We think that you are undoubtedly the best film critic working today. In our opinion, you pen insightful, intellectual, and trenchant columns that analyze films more deeply and skillfully than any other critic currently published, and we are thankful that someone as knowledgeable about film as yourself writes about world cinema when most American critics couldn't care less.

We have read every long review on your Chicago Reader Web site, and after seeing a film, older or more recent, one of the first things we do is search your archive of brief reviews to read your concise but meaningful capsule and compare your impression of the film with each of ours. Lately, both of us have been reading your collection of writings about film, Placing Movies. Reading about your life and career has given us much insight into your film criticism, and we love being able to experience and discuss some of your older pieces of writing. Your articles on The Manchurian Candidate, Orson Welles, Manny Farber, and Samuel Fuller were brilliantly written. Your biting critique of Barton Fink was excellent, and its merciless and stinging insults directed at Joel and Ethan Coen had us laughing.

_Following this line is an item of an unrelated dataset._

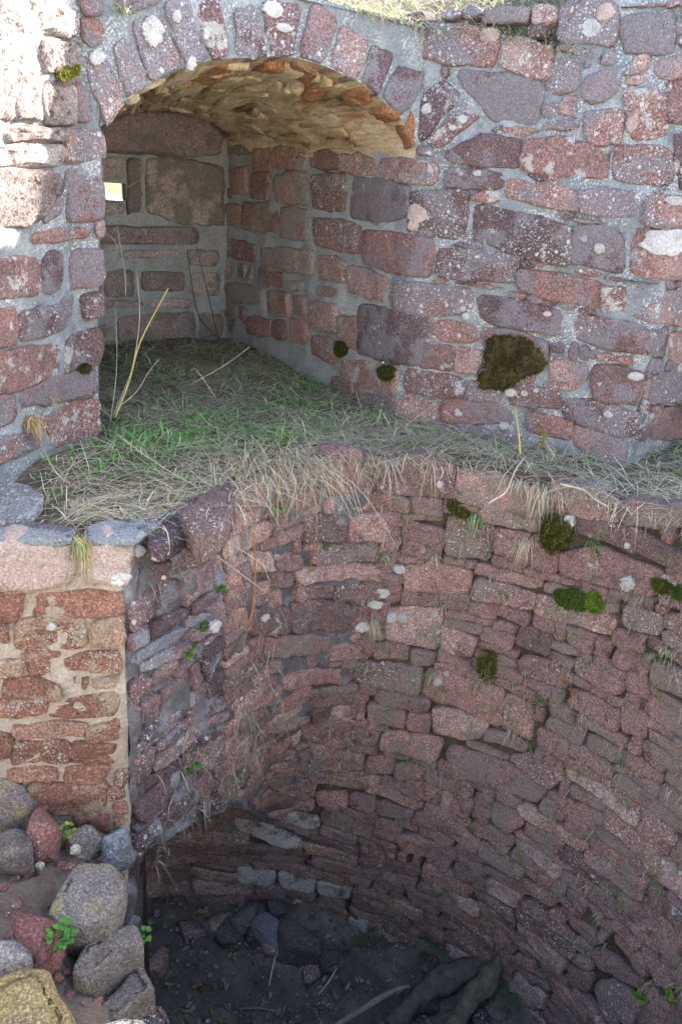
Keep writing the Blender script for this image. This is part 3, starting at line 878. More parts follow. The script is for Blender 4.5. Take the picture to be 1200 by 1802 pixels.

We know that you show disgust and disdain for the American public's typical viewing habits, most of the crap produced by Hollywood, the isolationism of Americans, and especially the ideology that movies are only a business and not art. We would just like to reassure you that there are teenagers in America who do not make such boneheaded and stupid comments as those made by Kevin Smith and the teenager that you wrote about at the beginning of your first piece on the 1999 Chicago International Film Festival. We regularly see films at a local art-house theater where foreign and independent films are shown, and we see many older films at the George Eastman House, which has an extensive collection of classic American films, silent-era films, and classic foreign films. We also read Film Comment, Sight and Sound, and Film Quarterly.